A day after the dog was found, the humane society gave its followers an update on “the most gentle, sweet dog,” who, despite having endured a horrific experience, was pulling through like “a super trooper.” Two days later, it posted a 16-second video of “our Super Trooper” relaxing at his foster home while being licked by his foster mom’s golden retriever.
The name stuck. The dog who had been unceremoniously shot and abandoned on the side of the highway became known as Trooper, Shulda said.
And his inauspicious interlude appears headed for a happy ending. Shulda said he and his wife have decided to adopt Trooper. While they considered naming him “Spirit” or “Fargo,” they’re all but certain they’ll stick with the name bestowed upon him.

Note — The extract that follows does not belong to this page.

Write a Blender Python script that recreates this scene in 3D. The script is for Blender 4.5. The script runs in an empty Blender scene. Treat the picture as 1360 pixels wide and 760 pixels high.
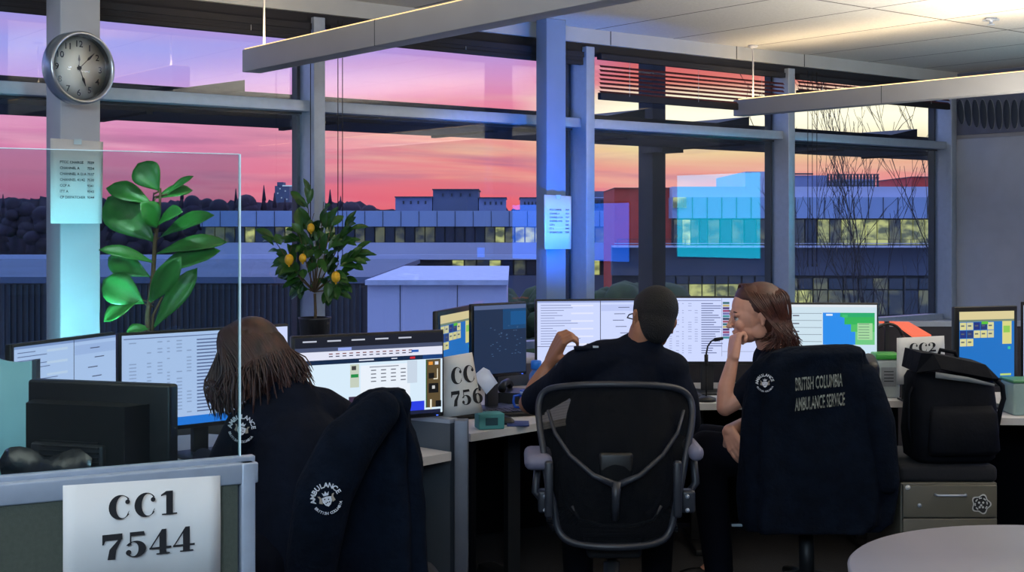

While investigators are still trying to figure out more about Trooper’s past, Shulda is more certain of what lies ahead. Trooper’s future includes hanging out with his soon-to-be siblings - two Australian shepherds named Echo and Storm - and availing himself of the amenities provided by his new humans. Those include regular Chewy orders, a BarkBox subscription and permission to sleep on the couch, Shulda’s bed “or whatever the heck he wants to do.”
“He’s going to be spoiled for sure,” Shulda said, adding: “The special thing is that we get to give this dog a better life and get to change his whole story.”